Shot through the heart, and Steve Jobs is to blame.

That is Jon Bon Jovi’s assessment of the current state of the music industry. Bon Jovi (of the iconic rock group “Jon”) had some uncharacteristically harsh words for Apple and its turtlenecked benevolent dictator Steve Jobs in an interview with the London-based Sunday Times Magazine.

Sounding a bit like an older man protective of his lawn — the quote literally starts with “kids today” — Bon Jovi bemoaned the fact that the young’uns no longer have “the experience of putting the headphones on, turning it up to 10, holding the jacket, closing their eyes and getting lost in an album, and the beauty of taking your allowance money and making a decision based on the jacket, not knowing what the record sounded like, and looking at a couple of still pictures and imagining it.”

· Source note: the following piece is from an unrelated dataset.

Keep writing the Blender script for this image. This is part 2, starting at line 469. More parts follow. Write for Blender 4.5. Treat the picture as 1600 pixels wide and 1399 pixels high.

There are plenty of things to worry about with Apple and its friendly, jangly-themed chokehold on the way we consume music, but this sort of nostalgia grief isn’t one of them. Sure, that particular visceral experience is gone, replaced by one of swiping and tapping, but kids now have literally hundreds of thousands of songs at their fingertips thanks to the Internet, whole genres they can peruse on YouTube that they would have never even considered back when they had to shell out their weekly allowance for a single album.

To put it simply: Whereas Tommy used to work on the docks, bringing home his pay for the newest lackluster Whitesnake album, now he can freely test-drive that album and nearly any other before deciding to buy it. It doesn’t eliminate the sense of discovery, only the sense of paying a bunch of money to the already bloated record industry for a potential disappointment.

The other problem with Bon Jovi singling out Steve Jobs as a straw man to blame for the decline of the music industry is that Jobs is really pretty much the only guy who has managed to successfully monetize online music consumption. It’s fine if you want to mourn the loss of physical albums — preferably by lighting votive candles around a copy of Cracked Rear View — but just know that you might as well also own a gramophone and a Kinetoscope.

Old media die, new media are born, it’s the circle of iLife: YouTube killed the video star, video killed the radio star, radio killed the traveling minstrel, and minstrelsy killed banging rocks on other rocks to some sort of rhythm. No doubt in fifty years, Justin Bieber will complain in his Rock and Roll Hall of Fame induction speech about how kids no longer know the joy of flipping through an iPod library now that music is just beamed directly into their frontal lobes.

Ah, well. Now if you’ll excuse me, I’m going to go listen to Slippery When Wet on my iPod.